5. Be Secretive About a Plan and Don’t Account to the Beneficiaries
In order to avoid future conflicts among the family I always advocate that parents tell their children what they have decided and most importantly, why they have decided on a plan. This is particularly true when making large charitable trust distributions or charitable bequests through a Will. Many times parents may have charitable provisions in their estate plan. However, when the children are surprised to find out about their parents’ philanthropy with “their inheritance,” they hire their attorneys to claim “un- due influence,” “incapacity,” etc.—not exactly the legacy intended. A similar axiom is also true if an individual personal representative or trustee does not account to the heirs for every penny of income and expenditures. In two similar circumstances heirs sued personal representatives for failure to account and properly administer their estate. The Superior Court in both instances removed them and appointed us to professionally manage the estates and provide clear accounting to the heirs.
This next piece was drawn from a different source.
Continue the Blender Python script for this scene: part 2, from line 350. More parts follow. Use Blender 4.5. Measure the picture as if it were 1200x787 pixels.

The expense and emotional trauma could have been avoided with clear accountings.
6. Hire the Same Advisor to Represent Conflicting Interests
While this seems like an obvious pitfall, it happens too frequently. Recently we were the trustee for an elderly client who was represented by the same attorney who represented the client’s son. The son, in an effort to seize the parent’s money, used the attorney in an attempt to have the parent declared incompetent and thus ify the parent’s trust. The son did not succeed. Along with others, I testified at a disciplinary hearing for the attorney and eventually the Washington State Bar Association recommended full disbarment to the Supreme Court; however, the attorney was suspended from the practice of law by the Court. This result did not make up for the irreparable damage to the parent-child relationship and the costly legal fees.
In conclusion, it is fairly easy to start a family fight that nobody wants. It is hoped that to be forewarned is to be forearmed so that instead of passing confusion and distrust to children, a legacy of love can be conveyed to the next generation.